Anomalous stone group, Carheenybaun, Co. Galway
Co. Galway |
Stone Monuments
In the townland of Carheenybaun, in County Galway, there is a grouping of stones that does not fit neatly into any of the standard categories that archaeologists use to classify such things.
The designation "anomalous" is, in its own quiet way, telling. Ireland's landscape is densely populated with stone monuments, from portal tombs and wedge tombs to stone circles, standing stones, and field boundaries accumulated across millennia. When surveyors encounter something that resists those classifications, the word "anomalous" gets applied, and the site sits in a category of its own, waiting for further investigation or interpretation.

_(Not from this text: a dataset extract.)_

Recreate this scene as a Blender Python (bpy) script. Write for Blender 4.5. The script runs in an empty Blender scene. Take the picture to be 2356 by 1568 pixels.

Carheenybaun is a townland in Connemara, a part of County Galway where the ground is largely blanket bog, exposed rock, and rough grazing land. The name itself derives from the Irish, likely containing the element "carraig" or a diminutive form suggesting small rocky ground, and the suffix "baun" from "bán", meaning white or pale. Across this kind of terrain, stones that were moved, arranged, or otherwise worked by human hands can be difficult to distinguish from the natural scatter of glacially deposited rock that characterises so much of the west of Ireland. It is precisely that ambiguity that makes an anomalous classification significant: something about this particular grouping suggested human intention to the people who recorded it, even if the purpose or period remains unclear.